⟨

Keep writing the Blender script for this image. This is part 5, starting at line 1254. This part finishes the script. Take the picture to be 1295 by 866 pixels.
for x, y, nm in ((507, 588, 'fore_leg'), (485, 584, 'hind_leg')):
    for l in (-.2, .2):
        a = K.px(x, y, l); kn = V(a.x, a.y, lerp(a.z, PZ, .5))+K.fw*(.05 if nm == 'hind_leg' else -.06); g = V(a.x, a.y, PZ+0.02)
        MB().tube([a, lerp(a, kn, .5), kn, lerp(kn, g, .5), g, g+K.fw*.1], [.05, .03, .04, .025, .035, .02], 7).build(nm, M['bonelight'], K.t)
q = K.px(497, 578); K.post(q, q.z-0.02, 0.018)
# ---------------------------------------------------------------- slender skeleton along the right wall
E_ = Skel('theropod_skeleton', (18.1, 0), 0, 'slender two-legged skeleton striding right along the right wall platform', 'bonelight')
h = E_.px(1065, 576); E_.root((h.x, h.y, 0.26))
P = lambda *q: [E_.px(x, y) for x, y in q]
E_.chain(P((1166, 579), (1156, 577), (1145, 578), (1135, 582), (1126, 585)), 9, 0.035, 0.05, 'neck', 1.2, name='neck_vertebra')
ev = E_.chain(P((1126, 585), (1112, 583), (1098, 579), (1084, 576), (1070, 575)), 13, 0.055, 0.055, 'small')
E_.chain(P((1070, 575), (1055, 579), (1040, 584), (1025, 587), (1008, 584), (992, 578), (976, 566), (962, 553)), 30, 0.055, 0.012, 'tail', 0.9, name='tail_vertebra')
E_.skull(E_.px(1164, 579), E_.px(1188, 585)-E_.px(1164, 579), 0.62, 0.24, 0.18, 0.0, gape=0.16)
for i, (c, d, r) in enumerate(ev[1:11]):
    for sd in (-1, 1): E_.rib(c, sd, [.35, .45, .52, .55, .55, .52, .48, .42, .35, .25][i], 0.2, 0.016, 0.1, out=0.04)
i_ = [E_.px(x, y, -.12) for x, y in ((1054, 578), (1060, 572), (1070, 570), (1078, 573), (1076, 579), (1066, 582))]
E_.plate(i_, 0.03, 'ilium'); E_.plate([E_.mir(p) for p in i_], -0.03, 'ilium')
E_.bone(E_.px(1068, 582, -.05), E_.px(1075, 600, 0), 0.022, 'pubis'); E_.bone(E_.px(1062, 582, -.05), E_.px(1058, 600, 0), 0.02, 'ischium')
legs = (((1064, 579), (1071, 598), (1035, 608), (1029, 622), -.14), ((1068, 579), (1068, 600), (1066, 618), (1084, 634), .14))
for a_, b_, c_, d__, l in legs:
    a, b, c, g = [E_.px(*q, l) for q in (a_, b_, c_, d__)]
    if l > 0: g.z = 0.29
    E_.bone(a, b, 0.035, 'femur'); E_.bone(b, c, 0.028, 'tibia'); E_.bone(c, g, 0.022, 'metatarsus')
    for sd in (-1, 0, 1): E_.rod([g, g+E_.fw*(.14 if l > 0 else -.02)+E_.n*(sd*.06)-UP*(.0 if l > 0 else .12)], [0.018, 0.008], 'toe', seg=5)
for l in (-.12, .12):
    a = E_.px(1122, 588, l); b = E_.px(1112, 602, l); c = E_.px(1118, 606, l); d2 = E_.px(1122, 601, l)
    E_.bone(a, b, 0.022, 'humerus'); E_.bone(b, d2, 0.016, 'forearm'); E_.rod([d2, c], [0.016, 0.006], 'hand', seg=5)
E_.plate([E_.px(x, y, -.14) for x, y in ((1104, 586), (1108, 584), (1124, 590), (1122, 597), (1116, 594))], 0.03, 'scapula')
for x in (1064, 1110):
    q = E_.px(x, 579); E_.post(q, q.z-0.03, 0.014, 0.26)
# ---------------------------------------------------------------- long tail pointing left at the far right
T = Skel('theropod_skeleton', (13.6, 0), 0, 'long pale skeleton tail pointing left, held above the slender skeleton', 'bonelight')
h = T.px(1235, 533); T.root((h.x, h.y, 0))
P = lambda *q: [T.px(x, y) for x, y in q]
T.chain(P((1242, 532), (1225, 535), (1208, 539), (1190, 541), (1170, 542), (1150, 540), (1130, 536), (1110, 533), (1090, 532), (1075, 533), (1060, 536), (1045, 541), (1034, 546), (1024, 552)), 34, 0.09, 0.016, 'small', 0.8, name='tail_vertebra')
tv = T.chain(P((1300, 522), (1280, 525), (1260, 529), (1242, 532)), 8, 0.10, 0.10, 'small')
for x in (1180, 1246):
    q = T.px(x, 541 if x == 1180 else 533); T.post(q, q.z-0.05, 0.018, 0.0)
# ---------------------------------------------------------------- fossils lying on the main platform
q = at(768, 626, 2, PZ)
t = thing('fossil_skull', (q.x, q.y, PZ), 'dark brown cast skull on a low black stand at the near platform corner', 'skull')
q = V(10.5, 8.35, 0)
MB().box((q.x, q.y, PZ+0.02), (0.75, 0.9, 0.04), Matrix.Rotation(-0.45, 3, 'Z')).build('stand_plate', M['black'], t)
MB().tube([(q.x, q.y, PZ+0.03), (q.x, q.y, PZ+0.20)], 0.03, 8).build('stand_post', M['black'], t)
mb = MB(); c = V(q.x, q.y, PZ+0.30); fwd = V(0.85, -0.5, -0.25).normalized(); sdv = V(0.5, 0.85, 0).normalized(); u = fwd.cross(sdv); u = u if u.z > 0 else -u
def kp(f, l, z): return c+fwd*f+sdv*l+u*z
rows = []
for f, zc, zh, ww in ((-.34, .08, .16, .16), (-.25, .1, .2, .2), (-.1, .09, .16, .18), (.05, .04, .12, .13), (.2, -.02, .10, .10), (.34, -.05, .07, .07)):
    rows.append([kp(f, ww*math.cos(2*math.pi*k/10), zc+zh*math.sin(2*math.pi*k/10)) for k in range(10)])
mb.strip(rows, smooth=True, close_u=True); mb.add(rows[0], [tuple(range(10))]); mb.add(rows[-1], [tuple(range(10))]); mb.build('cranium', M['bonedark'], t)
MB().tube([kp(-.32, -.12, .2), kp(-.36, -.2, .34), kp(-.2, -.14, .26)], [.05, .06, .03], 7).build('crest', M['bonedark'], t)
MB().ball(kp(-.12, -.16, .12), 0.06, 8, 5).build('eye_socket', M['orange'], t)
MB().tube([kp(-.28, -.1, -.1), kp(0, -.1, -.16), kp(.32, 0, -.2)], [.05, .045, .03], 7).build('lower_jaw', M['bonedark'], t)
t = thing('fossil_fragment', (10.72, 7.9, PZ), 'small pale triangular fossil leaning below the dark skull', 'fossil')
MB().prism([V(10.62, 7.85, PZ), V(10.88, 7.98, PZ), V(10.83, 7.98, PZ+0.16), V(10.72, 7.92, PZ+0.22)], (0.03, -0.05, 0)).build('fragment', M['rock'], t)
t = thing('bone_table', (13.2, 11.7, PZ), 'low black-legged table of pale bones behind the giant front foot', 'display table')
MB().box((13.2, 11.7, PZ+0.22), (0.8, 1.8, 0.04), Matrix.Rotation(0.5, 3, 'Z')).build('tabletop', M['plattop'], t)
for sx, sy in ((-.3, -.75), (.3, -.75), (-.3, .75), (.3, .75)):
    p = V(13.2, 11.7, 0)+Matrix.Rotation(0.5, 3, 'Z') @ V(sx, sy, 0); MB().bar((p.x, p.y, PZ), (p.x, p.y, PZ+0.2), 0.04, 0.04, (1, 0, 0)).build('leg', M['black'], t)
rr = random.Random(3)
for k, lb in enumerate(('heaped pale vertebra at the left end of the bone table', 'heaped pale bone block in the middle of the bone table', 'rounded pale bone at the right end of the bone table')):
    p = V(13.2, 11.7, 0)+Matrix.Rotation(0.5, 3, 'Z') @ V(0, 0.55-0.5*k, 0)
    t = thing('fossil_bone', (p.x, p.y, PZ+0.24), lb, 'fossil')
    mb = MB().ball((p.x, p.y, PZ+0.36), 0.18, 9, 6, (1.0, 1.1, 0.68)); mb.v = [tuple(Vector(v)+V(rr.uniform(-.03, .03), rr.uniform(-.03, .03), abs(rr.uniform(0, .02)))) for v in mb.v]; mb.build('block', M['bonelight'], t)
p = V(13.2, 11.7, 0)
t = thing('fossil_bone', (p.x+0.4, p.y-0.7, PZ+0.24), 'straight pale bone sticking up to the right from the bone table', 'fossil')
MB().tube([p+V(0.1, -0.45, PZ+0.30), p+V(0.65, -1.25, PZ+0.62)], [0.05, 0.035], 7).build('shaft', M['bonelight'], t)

⟩
⟨

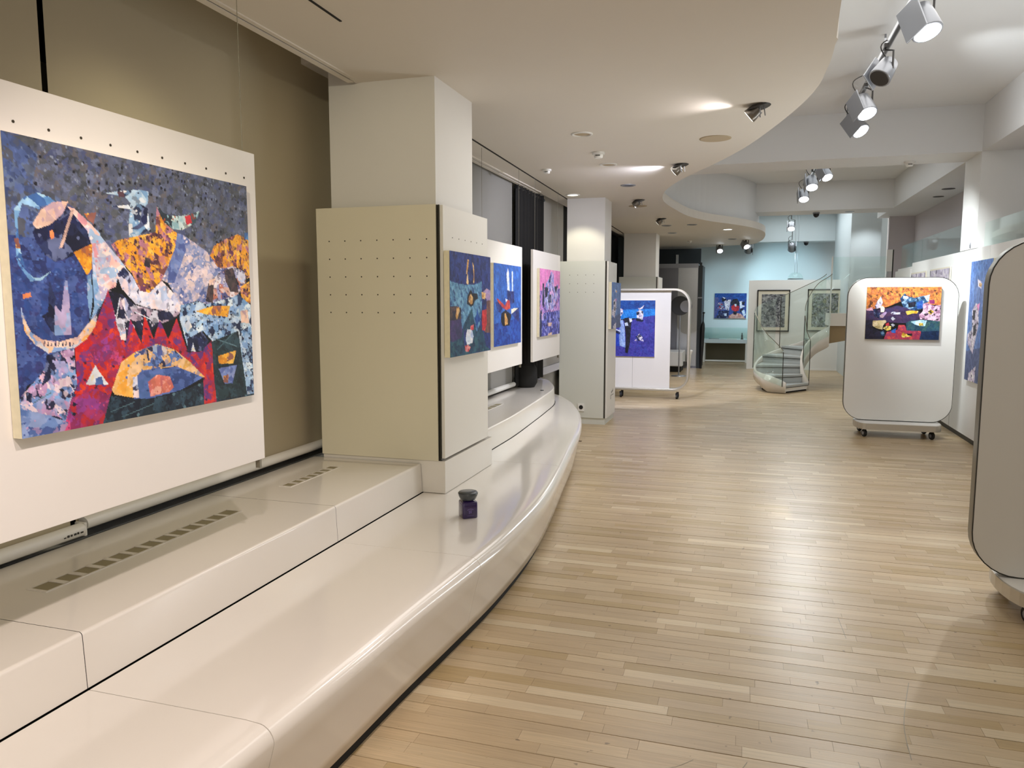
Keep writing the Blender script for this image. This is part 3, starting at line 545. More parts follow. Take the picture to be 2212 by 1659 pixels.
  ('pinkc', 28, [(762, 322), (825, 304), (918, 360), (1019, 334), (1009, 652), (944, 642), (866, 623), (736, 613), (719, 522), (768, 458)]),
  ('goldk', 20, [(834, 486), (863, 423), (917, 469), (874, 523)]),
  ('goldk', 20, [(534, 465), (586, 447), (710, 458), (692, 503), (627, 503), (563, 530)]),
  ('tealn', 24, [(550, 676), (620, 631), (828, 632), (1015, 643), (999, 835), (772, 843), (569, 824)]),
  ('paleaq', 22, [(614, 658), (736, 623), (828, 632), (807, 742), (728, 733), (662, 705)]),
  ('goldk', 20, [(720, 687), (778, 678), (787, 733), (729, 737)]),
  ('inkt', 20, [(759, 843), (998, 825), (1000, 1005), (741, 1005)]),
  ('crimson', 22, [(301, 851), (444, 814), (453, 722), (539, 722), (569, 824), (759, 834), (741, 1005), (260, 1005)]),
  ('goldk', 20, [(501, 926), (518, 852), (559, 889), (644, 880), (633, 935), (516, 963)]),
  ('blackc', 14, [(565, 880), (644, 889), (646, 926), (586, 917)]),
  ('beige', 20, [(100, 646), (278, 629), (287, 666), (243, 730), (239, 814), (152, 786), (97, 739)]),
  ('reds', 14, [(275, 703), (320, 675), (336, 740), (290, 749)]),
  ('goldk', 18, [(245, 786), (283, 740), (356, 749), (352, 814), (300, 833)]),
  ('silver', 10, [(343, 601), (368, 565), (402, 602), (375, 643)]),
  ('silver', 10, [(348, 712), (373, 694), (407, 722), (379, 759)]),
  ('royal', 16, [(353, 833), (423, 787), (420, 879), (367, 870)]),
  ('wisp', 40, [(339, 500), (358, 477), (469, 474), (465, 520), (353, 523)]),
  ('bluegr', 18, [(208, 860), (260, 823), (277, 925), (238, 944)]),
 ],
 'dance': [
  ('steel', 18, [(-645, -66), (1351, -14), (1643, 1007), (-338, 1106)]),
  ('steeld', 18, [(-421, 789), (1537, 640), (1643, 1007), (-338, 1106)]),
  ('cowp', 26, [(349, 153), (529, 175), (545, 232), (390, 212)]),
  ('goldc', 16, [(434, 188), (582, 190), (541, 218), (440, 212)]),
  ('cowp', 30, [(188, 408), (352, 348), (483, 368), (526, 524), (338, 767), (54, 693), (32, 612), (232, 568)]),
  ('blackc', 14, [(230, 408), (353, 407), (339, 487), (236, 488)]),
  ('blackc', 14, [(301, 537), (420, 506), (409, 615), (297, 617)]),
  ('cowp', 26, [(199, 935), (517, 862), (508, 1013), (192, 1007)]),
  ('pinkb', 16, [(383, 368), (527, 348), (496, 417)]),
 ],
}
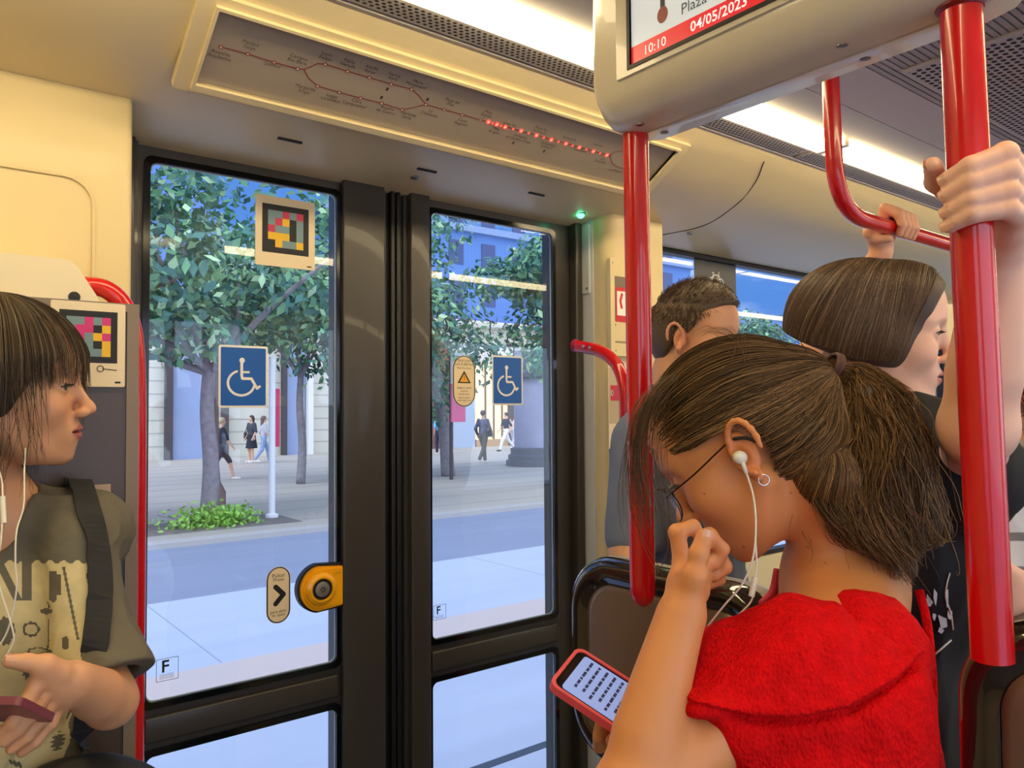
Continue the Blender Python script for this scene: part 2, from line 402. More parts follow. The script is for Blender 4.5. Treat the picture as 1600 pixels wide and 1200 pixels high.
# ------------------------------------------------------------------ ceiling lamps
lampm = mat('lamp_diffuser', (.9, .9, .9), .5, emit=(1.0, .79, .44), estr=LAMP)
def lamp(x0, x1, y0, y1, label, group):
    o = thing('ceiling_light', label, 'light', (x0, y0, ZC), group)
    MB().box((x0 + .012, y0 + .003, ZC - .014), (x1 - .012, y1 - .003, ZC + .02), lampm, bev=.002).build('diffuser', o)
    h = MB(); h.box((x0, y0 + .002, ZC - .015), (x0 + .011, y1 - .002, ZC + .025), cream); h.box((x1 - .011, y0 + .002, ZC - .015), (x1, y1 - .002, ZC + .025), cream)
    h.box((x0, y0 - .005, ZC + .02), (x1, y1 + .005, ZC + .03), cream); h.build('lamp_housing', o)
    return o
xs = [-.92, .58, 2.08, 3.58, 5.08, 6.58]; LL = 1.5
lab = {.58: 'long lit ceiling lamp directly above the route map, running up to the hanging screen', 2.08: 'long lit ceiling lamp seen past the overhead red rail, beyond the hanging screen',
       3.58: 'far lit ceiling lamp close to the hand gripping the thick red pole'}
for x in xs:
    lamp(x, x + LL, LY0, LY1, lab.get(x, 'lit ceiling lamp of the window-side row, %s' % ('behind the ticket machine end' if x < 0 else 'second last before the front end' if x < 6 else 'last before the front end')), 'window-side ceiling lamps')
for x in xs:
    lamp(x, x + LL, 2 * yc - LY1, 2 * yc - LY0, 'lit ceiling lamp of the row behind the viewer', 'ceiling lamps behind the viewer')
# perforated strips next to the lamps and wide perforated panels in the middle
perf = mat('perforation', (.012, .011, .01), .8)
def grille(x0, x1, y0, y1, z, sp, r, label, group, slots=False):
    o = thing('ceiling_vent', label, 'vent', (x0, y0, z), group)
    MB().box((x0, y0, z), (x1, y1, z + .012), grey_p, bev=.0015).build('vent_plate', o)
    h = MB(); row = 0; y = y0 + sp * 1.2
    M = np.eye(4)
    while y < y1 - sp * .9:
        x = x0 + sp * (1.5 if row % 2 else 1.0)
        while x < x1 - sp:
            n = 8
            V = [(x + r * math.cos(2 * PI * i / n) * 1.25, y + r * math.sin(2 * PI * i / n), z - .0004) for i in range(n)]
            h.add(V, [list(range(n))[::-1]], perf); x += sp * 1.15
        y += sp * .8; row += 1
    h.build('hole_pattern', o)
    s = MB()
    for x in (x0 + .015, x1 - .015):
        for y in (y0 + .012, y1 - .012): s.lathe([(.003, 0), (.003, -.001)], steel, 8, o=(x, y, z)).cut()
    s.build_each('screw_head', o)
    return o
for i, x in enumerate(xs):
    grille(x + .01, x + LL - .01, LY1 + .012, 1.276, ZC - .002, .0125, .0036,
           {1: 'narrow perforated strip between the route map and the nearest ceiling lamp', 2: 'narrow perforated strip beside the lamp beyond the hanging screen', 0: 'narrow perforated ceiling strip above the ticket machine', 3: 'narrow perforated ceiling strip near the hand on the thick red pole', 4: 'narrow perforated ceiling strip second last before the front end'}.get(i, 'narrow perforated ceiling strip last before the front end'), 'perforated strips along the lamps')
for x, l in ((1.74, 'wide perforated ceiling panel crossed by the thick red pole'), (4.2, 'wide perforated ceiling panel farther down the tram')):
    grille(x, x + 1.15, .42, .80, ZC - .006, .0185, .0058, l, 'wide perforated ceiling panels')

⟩
⟨

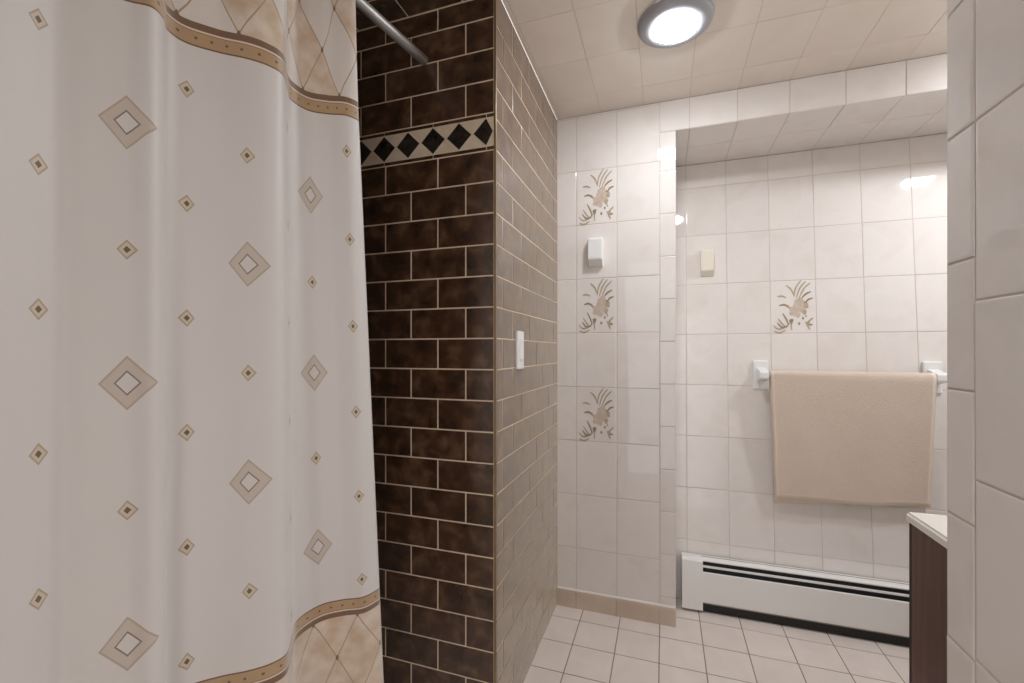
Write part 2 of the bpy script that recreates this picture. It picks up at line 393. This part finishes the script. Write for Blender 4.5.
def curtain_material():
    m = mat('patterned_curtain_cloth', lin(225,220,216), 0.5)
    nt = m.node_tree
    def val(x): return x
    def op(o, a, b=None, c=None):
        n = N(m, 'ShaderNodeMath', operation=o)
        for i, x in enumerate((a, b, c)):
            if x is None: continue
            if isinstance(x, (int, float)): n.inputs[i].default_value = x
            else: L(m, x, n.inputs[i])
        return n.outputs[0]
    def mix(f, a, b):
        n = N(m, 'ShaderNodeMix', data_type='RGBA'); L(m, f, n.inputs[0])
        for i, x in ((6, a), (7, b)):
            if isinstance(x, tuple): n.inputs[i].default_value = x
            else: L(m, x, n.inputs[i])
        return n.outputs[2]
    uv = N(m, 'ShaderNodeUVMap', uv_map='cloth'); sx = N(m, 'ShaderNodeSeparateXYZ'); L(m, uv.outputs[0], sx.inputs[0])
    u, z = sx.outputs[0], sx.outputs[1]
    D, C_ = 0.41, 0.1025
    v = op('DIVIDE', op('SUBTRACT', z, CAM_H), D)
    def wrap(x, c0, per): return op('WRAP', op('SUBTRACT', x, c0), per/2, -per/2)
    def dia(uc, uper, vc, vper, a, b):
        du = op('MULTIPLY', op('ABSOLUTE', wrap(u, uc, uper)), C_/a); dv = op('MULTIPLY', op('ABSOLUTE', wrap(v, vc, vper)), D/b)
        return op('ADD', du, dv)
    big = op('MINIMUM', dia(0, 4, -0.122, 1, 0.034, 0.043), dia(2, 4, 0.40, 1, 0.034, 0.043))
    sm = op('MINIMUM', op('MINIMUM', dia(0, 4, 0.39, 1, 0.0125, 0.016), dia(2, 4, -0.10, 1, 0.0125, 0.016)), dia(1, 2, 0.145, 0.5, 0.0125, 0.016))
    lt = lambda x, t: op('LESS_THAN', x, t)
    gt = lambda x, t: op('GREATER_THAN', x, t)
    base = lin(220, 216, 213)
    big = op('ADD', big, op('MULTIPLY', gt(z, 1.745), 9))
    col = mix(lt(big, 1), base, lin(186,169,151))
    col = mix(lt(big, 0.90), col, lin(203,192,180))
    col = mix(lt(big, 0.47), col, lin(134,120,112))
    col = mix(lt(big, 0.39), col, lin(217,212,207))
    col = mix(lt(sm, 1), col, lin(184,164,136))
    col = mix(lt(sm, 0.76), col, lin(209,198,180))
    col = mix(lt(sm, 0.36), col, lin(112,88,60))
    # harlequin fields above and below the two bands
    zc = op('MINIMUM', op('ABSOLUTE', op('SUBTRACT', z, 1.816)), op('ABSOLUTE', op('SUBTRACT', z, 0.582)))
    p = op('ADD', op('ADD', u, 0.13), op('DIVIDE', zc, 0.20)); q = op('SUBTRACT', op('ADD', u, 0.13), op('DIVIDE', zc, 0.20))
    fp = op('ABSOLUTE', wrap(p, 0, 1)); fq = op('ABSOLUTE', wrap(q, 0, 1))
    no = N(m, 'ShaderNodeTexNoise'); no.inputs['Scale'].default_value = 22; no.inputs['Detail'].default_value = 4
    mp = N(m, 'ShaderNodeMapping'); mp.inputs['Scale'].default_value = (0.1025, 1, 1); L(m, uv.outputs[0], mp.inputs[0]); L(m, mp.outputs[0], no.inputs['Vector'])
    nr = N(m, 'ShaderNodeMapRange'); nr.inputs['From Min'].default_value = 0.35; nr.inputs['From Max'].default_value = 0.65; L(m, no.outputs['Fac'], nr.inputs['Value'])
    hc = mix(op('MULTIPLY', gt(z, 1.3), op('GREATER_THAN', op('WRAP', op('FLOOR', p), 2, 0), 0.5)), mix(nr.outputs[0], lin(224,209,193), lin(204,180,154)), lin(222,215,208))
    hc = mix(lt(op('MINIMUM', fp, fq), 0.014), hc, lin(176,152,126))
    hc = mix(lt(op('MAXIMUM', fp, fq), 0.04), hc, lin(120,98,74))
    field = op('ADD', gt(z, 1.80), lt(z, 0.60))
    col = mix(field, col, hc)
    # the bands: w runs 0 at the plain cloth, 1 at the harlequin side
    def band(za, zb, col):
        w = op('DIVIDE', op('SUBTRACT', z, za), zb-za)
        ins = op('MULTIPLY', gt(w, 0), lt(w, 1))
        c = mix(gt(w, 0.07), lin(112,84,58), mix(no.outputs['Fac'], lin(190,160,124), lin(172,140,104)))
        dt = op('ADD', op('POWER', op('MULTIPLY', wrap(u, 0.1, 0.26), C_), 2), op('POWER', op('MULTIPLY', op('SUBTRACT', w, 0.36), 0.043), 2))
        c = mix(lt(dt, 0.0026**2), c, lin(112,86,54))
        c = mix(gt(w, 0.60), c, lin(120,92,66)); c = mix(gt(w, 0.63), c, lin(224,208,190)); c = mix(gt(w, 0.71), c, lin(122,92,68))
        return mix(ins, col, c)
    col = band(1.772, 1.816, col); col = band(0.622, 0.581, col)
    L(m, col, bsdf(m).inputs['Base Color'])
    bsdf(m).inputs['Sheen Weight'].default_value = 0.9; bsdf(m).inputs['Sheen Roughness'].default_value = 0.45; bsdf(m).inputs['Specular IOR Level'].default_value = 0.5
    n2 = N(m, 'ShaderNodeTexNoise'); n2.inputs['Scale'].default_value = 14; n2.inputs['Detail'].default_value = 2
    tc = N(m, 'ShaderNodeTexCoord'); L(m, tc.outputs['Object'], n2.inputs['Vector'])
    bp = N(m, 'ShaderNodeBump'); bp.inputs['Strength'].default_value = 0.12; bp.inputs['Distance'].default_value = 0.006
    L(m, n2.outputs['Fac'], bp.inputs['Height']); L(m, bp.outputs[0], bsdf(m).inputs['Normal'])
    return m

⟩

**GIVEN PROBLEM:** Give only the number of lines in the data that include the string "script".

**RIGHT ANSWER:** 4